É muito fácil associar o futebol, sobretudo os dirigentes de clubes de futebol, a coisas más.

É fácil sobretudo porque é quase sempre justo.

Muitas vezes, durante demasiado tempo, têm tomado más decisões. Quase sempre decisões que lhes são convenientes, mas que prejudicam o futebol e, um dia perceberão, logo os clubes que representam.

No entanto, o totonegócio, na sua origem, não me parece um desses casos.

Na prática, o totonegócio foi uma maneira de o poder político da altura resolver um problema do futebol.

O poder político sempre teve uma relação de amor-ódio com o futebol. De resto, ainda assim é. Por um lado os ministros têm sempre tempo para uma fotografia (o ministro Relvas já vai no futsal, sinal de que nem tem assim tanto que fazer). Por outro lado gostam de usar o futebol para passar mensagens e dar lições.

Ora, como sabemos, os políticos são talvez os únicos que podem rivalizar com os dirigentes de futebol quanto a más decisões. Se olharmos bem, apesar de tudo o futebol está menos mal do que o país, o que diz quase tudo sobre as pessoas que têm passado pela política nas últimas décadas.

Arrumada a tentativa do ministro Relvas de pregar a moral à custa do futebol, regressemos ao problema concreto.

O totonegócio foi um acordo simples entre o Estado e os clubes que deviam. Fizeram contas ao dinheiro que os clubes recebiam do totobola e resolveram que durante anos esse dinheiro ficaria no Estado.

Estado e clubes ficaram convencidos de que era um acordo justo e que resolveria o tema. Pelo menos pareceram.

Do lado do futebol, o acordo foi cumprido. Aliás, há anos que a maioria dos clubes cumprem as obrigações com o Fisco e a Segurança Social. Caso contrário não jogam, como lembrava o presidente da Federação, Fernando Gomes.

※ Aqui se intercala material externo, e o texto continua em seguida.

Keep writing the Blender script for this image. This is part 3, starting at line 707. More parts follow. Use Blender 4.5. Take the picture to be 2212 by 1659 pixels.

Sucede que a meio do caminho o totobola deixou de dar o que se previa. Sucede muito na actividade económica. Fazemos previsões maravilhosas, e até com base razoável, mas depois a realidade dribla-nos.

No caso do totobola, sucederam dois problemas: a Santa Casa lançou o Euromilhões e o crescimento da internet trouxe as apostas desportivas.

Nem por isso de repente, o dinheiro do totobola deixou de chegar. A previsão não condizia com a realidade, ano após ano. E foi aqui que políticos e dirigentes de clubes tomaram a decisão errada. Uns e outros entraram em negação. E obviamente o problema não se resolveu. Pelo contrário, cresceu.

Aqui chegados, não vejo grande saída para a questão. Parece-me óbvio que o poder político tem pouco espaço para um totonegócio II. Também me parece que os clubes estão numa fase em que dificilmente conseguirão unir-se e criar um grupo de pressão realmente forte que impeça a falência de alguns dos emblemas devedores.

Um caso sem saída?

Visto de cima, parece.

No entanto, políticos e dirigentes de clubes são antes de mais sobreviventes. Alguns andam cá há décadas, a partilhar tribunas, almoços e espaço mediático. Para uns e outros, é verdade que nunca a crise foi tão forte. Mas historicamente sempre encontraram forma de se entender. Nem que seja para a fotografia.

P.S.: Neste caso, a saída até pode estar a ser tratada e o barulho mediático ser apenas a desculpa perfeita. E se, por exemplo, de repente o poder político legalizasse as apostas? Os clubes querem, as finanças também agradeceriam os impostos suplementares que hoje lhes escapam. Enfim, é uma ideia.